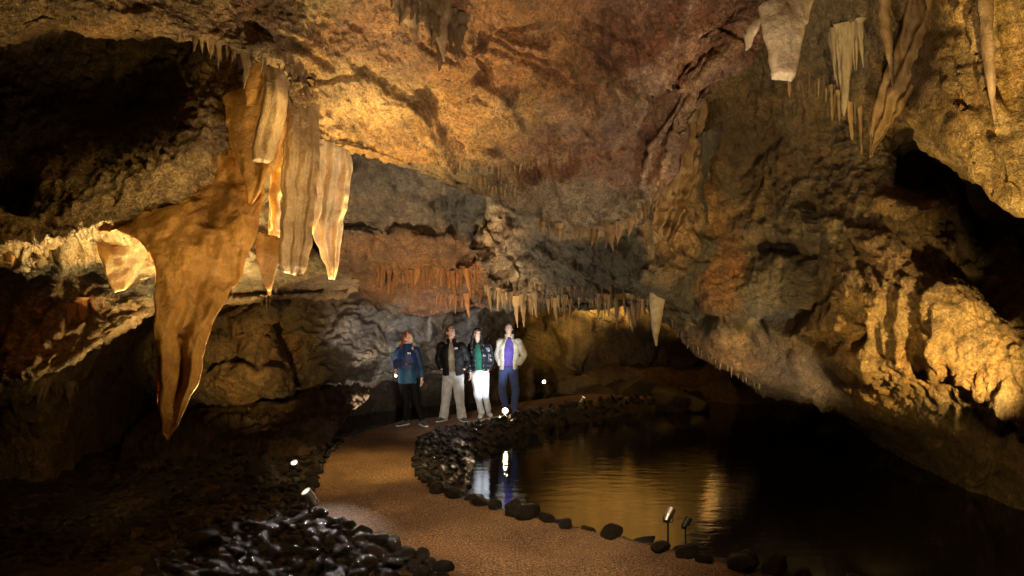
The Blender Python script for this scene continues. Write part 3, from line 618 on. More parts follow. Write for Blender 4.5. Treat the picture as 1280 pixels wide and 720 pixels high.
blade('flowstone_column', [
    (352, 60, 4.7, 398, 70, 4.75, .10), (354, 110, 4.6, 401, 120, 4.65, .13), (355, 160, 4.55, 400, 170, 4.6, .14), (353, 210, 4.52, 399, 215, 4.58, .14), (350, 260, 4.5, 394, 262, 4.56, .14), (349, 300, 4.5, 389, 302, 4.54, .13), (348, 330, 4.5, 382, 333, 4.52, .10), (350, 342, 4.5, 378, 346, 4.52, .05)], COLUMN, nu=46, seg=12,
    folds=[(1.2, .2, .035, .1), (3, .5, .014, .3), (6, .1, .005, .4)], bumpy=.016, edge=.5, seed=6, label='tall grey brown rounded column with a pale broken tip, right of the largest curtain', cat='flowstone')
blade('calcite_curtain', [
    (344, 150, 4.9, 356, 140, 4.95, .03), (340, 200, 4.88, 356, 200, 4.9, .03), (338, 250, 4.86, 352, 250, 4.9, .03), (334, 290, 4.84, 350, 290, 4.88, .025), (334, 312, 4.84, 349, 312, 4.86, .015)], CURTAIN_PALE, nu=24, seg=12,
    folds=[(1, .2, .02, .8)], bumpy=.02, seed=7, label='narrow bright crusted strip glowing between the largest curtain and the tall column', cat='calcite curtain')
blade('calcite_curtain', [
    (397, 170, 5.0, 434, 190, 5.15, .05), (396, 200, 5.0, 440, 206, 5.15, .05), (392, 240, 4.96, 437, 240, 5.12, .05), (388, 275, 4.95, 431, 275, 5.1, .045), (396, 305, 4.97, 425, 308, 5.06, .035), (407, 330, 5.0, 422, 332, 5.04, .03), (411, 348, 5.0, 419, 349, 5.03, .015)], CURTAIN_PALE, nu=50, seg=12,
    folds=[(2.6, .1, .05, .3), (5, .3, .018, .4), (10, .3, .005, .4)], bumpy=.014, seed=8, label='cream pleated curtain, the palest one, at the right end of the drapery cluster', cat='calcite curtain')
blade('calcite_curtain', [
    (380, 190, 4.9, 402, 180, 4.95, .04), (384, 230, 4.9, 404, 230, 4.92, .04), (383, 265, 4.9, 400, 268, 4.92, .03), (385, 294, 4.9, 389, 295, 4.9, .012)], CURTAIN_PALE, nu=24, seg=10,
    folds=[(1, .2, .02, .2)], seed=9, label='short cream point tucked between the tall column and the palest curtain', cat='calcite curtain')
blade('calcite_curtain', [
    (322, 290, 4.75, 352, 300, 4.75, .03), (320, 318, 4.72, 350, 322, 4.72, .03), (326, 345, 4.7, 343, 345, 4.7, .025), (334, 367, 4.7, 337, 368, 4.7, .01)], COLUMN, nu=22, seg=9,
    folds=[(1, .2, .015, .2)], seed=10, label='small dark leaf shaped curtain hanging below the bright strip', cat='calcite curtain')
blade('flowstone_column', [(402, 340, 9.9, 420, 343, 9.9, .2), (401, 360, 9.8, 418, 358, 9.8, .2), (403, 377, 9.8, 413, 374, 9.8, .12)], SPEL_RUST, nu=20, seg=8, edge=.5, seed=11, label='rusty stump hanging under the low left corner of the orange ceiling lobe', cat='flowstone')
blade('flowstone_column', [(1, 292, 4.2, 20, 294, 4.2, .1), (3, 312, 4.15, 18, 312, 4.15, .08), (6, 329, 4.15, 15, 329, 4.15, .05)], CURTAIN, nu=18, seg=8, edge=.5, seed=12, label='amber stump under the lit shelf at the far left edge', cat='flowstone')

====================

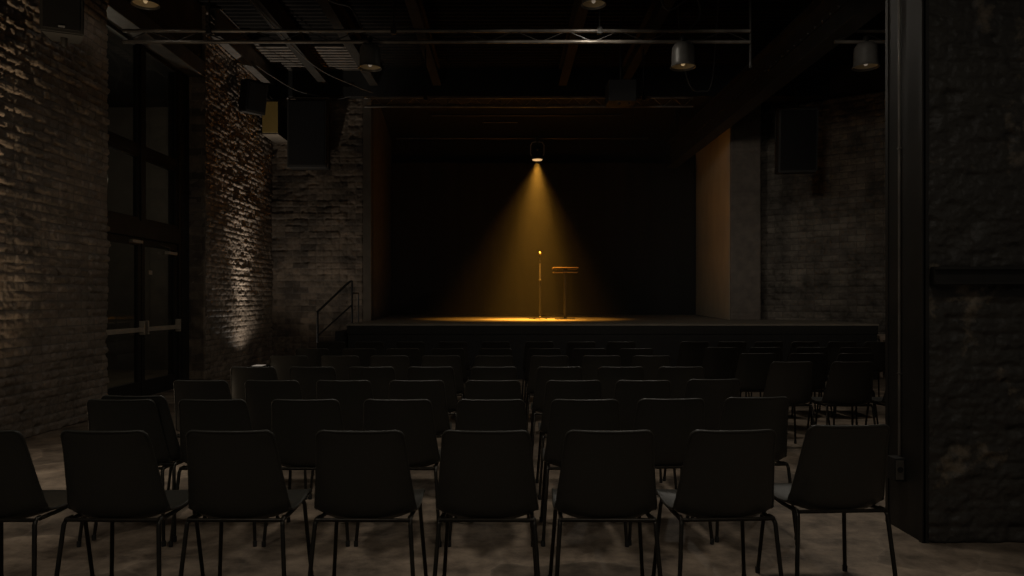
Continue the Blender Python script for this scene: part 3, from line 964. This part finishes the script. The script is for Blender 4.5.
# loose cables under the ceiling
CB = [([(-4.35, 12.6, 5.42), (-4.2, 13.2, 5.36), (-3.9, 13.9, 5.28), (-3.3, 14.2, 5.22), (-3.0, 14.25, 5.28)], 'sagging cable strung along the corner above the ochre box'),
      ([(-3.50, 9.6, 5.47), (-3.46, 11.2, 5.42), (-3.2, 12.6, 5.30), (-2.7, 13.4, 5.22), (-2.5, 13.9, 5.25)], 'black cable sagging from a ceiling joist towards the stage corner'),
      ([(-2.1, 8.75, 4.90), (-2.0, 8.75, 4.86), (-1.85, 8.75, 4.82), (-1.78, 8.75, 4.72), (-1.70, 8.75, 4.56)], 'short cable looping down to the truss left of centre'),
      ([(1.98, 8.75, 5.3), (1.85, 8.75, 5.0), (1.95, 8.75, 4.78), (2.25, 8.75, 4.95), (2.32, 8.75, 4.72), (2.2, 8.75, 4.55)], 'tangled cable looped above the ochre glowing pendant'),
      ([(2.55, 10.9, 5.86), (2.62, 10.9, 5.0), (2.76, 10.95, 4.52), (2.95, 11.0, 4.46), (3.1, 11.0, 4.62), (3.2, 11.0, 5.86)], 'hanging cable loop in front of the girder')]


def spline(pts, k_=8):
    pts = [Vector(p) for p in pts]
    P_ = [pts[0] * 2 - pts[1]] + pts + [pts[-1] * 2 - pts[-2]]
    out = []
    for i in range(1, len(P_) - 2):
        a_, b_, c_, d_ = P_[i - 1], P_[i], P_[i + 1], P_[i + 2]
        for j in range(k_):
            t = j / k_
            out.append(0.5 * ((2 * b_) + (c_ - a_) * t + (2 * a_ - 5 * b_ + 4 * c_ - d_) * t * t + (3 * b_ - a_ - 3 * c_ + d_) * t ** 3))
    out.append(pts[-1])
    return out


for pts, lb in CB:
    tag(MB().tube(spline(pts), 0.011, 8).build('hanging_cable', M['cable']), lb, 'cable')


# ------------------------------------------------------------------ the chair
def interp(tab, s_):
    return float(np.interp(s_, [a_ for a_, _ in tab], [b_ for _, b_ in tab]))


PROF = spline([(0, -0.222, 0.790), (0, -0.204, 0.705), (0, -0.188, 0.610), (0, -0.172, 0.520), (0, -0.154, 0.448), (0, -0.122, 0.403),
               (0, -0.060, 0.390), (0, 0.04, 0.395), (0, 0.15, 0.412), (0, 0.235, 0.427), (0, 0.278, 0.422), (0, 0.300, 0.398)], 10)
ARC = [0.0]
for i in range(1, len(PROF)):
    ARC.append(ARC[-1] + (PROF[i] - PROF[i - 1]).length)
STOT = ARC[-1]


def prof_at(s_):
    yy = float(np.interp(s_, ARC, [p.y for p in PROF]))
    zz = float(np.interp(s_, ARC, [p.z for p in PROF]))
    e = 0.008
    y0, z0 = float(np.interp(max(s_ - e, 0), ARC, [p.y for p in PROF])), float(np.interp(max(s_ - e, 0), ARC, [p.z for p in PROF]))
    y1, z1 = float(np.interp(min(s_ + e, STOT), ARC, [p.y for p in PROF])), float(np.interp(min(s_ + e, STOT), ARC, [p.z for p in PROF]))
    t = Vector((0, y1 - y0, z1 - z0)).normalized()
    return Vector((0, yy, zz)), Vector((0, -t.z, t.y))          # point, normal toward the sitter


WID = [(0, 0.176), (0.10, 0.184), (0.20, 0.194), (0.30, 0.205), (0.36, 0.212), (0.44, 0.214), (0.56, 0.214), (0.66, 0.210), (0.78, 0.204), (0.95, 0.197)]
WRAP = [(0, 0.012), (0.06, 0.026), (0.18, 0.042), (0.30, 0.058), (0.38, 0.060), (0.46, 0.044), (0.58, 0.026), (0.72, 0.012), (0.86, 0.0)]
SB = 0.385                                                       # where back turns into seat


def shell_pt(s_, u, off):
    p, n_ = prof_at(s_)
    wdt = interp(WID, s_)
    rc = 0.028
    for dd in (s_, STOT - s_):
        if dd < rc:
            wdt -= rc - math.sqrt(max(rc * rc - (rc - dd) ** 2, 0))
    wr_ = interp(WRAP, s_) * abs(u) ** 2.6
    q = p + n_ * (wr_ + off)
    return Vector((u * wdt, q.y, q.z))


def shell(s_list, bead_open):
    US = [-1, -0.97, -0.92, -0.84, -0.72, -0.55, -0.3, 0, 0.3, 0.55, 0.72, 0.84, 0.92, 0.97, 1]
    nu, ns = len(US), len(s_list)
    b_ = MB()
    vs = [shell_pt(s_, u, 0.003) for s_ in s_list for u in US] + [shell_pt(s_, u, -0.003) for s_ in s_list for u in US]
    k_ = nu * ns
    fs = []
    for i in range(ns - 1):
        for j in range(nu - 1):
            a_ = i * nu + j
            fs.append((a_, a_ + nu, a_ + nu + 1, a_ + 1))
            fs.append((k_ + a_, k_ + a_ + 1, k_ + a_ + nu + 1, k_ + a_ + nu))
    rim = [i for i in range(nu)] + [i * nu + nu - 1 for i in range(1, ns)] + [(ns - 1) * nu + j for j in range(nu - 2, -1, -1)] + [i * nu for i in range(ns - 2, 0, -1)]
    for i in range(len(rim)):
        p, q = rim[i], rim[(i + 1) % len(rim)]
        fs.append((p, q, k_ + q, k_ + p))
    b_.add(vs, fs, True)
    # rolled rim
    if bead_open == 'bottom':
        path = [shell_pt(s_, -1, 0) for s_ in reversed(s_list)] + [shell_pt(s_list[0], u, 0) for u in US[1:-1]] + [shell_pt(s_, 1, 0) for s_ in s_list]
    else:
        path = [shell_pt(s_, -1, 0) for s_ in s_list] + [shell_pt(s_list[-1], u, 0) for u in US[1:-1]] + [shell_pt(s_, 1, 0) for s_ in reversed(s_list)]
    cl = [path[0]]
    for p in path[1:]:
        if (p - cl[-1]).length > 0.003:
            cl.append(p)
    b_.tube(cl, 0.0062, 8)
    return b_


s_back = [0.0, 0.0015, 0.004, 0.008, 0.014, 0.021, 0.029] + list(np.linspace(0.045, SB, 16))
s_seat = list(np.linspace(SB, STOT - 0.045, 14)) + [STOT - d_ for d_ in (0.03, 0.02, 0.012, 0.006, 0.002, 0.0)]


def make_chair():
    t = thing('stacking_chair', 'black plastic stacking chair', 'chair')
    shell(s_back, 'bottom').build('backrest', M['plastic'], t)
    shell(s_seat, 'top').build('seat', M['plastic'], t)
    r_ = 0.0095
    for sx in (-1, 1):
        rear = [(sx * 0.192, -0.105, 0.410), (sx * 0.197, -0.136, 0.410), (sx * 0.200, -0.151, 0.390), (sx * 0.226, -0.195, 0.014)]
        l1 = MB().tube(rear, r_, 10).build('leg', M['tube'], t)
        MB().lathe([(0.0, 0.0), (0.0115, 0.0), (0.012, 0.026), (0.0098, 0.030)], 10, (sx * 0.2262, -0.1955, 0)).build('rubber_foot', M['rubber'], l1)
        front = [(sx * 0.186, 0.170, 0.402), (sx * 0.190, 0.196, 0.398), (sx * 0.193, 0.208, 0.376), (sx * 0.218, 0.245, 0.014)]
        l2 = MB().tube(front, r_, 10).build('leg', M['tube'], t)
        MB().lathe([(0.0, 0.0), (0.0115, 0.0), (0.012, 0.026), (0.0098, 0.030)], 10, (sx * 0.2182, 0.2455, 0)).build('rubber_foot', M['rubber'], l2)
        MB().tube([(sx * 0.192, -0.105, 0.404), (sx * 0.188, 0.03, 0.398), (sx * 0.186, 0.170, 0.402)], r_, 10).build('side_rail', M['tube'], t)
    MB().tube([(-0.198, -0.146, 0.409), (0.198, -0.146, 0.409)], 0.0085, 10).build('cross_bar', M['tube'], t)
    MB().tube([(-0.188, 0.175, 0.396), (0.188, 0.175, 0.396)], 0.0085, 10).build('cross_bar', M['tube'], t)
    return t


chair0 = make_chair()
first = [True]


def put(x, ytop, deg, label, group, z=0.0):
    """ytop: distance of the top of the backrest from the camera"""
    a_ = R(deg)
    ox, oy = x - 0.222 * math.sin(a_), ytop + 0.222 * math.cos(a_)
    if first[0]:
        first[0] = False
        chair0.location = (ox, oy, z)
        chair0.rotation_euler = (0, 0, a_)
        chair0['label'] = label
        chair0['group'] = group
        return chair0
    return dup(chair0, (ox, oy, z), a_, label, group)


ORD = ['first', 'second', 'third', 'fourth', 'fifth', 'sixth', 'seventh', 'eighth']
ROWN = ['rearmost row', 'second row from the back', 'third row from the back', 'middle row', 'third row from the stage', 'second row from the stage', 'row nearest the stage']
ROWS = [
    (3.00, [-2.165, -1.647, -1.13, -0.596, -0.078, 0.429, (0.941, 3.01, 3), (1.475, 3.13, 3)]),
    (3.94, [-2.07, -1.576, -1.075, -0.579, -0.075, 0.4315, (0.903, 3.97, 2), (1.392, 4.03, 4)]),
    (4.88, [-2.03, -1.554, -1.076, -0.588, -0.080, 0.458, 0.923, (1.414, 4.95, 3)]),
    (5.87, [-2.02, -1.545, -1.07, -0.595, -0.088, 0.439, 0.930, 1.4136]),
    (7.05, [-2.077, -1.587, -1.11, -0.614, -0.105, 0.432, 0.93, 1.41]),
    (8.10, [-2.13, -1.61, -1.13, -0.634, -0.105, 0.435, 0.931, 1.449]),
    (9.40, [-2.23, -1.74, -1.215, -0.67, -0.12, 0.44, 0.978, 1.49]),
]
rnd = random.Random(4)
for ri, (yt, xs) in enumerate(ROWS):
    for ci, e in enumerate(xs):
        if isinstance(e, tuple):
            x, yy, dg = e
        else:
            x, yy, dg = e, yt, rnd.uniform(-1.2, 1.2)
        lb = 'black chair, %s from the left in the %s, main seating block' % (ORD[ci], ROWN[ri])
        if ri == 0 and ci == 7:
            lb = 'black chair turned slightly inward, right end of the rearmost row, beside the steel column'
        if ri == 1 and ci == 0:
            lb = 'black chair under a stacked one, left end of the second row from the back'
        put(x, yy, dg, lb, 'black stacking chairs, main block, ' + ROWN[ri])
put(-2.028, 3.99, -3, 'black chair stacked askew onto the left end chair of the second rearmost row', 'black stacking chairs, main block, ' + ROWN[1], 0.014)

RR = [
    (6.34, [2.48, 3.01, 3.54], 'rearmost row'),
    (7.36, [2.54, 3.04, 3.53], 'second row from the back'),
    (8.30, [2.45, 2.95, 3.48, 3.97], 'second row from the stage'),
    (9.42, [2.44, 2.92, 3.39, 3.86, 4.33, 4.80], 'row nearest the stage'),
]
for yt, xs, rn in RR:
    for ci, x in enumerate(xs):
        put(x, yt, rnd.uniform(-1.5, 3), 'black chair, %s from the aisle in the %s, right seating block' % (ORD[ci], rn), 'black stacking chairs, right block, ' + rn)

====================

* SET EXERCISE:
Out of the data above, set down the lines from the one with "Continue the Blender" to the one with "of the girder')]", both included, exactly as written and with no additions.

* SOLUTION FOR THIS TASK:
Continue the Blender Python script for this scene: part 3, from line 964. This part finishes the script. The script is for Blender 4.5.
# loose cables under the ceiling
CB = [([(-4.35, 12.6, 5.42), (-4.2, 13.2, 5.36), (-3.9, 13.9, 5.28), (-3.3, 14.2, 5.22), (-3.0, 14.25, 5.28)], 'sagging cable strung along the corner above the ochre box'),
      ([(-3.50, 9.6, 5.47), (-3.46, 11.2, 5.42), (-3.2, 12.6, 5.30), (-2.7, 13.4, 5.22), (-2.5, 13.9, 5.25)], 'black cable sagging from a ceiling joist towards the stage corner'),
      ([(-2.1, 8.75, 4.90), (-2.0, 8.75, 4.86), (-1.85, 8.75, 4.82), (-1.78, 8.75, 4.72), (-1.70, 8.75, 4.56)], 'short cable looping down to the truss left of centre'),
      ([(1.98, 8.75, 5.3), (1.85, 8.75, 5.0), (1.95, 8.75, 4.78), (2.25, 8.75, 4.95), (2.32, 8.75, 4.72), (2.2, 8.75, 4.55)], 'tangled cable looped above the ochre glowing pendant'),
      ([(2.55, 10.9, 5.86), (2.62, 10.9, 5.0), (2.76, 10.95, 4.52), (2.95, 11.0, 4.46), (3.1, 11.0, 4.62), (3.2, 11.0, 5.86)], 'hanging cable loop in front of the girder')]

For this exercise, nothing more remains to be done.